Saturday, April 24, 2010

A taste of Napa's '98 vintage

It’s rare – even for those of us in the business – to taste a large number of older Napa Valley wines in one sitting. One might get the occasional chance to try something with a little age at a restaurant or a winery event, but it’s an infrequent treat to get a look at a broad swath of producers. Given the opportunity, I jumped at the chance to attend the St. Helena Star’s tasting of the ’98 vintage organized in conjunction with the Napa Valley Vintners at the Rudd Center of the Culinary Institute of America. Along with about 20 other winemakers, sommeliers, retailers and journalists, we undertook a 21-wine tasting of the much maligned 1998 vintage to see if really deserved its bad rap.

The vintage was a challenging one, no doubt. It was the year I moved to Napa from the East Coast and I have vivid memories of rain well into late of April and thinking, “this is California weather?” It wasn’t just a sprinkle here and there either. We’re talking days on end of serious storms. Basically, it postponed the start of spring and added another challenge to what would be a cool, wet growing season overall (one tasting panelist recalled seeing grapes on vines with no leaves in early November still trying to fully ripen). Conventional wisdom would point to green, vegetal wines in instances where the farming wasn’t properly managed.
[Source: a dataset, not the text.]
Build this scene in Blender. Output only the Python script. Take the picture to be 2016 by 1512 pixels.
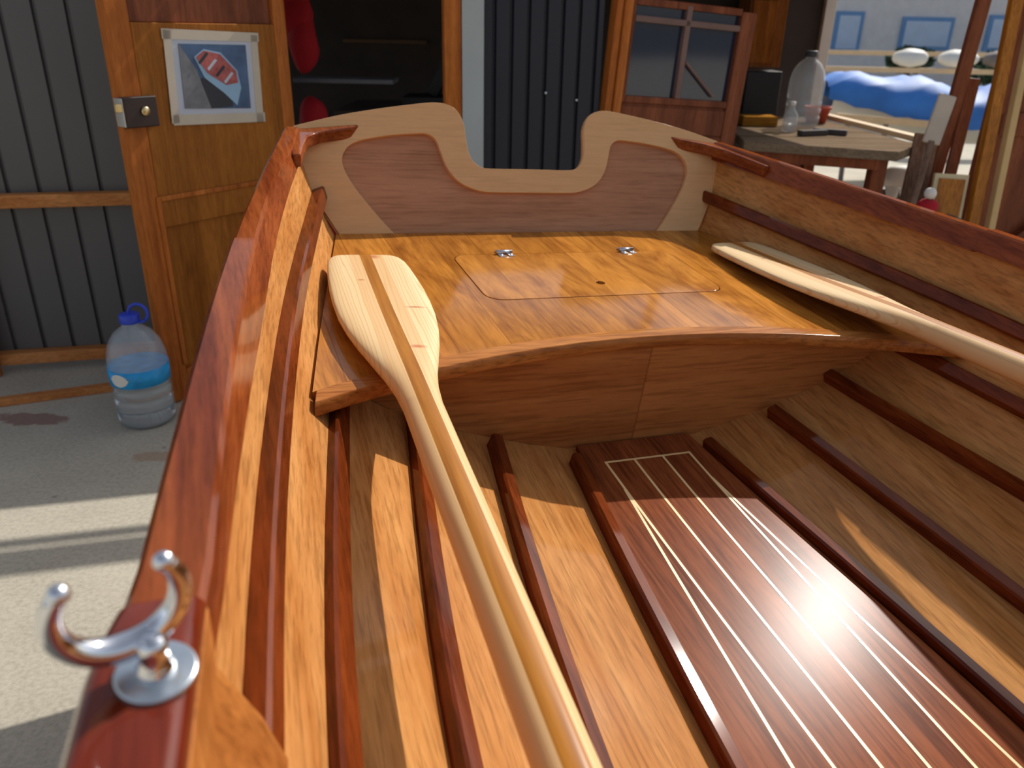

Critics being critics, they saw weakness in Napa and pounced, all but declaring the ’98 wines undrinkable. What we learned, surprisingly, was that underripe fruit wasn’t the issue… but brettanomyces, the yeast present in cellars around the world, certainly was. In minute quantities, it gives a distinctive “funk” to a wine which some wine drinkers find appealing, but most winemakers do everything in their power to drive it out of their cellars and barrels as it is often ruinously destructive. It was apparent that “brett” was a lot more prevalent in Napa cellars a mere 12 years ago than it is today.

Overall, the group felt the wines to be enjoyable if not spectacular. We were nearly unanimous in the belief that most had hit their peak and that further cellaring wouldn’t add much to them. However, this was certainly not the display of liquefied asparagus foretold by the critics – they just tasted like older Napa wines. It demonstrated once again that a “bad” vintage in California is a very relative term.

--Rhett Gadke, Wine Director

Sunday, April 11, 2010

Classic Dining in San Francisco

This weekend we took a break from our regular wine outings and headed to San Francisco for the first ever San Francisco Vintners Market. The event was packed with over 150 wineries showing off their latest wines to a roomful of patrons with the opportunity to purchase any of the wines they like. It was the first ever event of it’s kind in San Francisco and it was a huge success. It was great to see some of you face to face and to meet a lot of new folks who, like all of you, are looking for “great stuff” in the world of wine. Since we were all gathered in the city for the weekend, we thought it would be good to visit a restaurant classic that stands as one of the nation’s greatest steakhouses. The House of Prime Rib is everything you could imagine it to be by reading the name alone. It’s old school white table cloth, club service cocktails, waiters in starched white shirts and bow-ties with the simplest fare ever conceived. I mean, the menu is rather unnecessary as the only choice you have to make is how much prime rib do you want, how would you like it cooked, do you want your potatoes baked or mashed and do you want creamed corn or creamed spinach. You may be saying to yourself, really? That’s it? Yes, and how great “it” is! We sat down to our table after a healthy dose of gin at the bar to knock the dust off the palate with fourteen people total on two tables and were graciously catered to by Bartholomew. A man with a young face, an unfortunate name, but a classically trained captain of his profession which is something you see less and less of in restaurants today. From start to finish our meal and service was as impeccable as the wines (2004 Waypoint Weiss Vineyard Cabernet, 2005 Caymus Special Selection and 2007 PlumpJack Estate Cabernet to name a few) and made for one of the better evenings the Bounty Hunter crew has shared in recent memory. It’s almost unimaginable that the same city that is on the forefront of molecular gastronomy, culinary deconstruction, foams, frills and the signature Nike swoosh of vegetable puree also gave birth to this palace of culinary lucidity. Don’t get me wrong, I like all that fancy stuff, but when it’s all said and done the restaurants that survive the test of time are the ones who do something really simple and they do it very well. After this weekends experience the House of Prime Rib has my vote for one of America’s greatest restaurants. What’s your best “classic” restaurant experience in recent memory?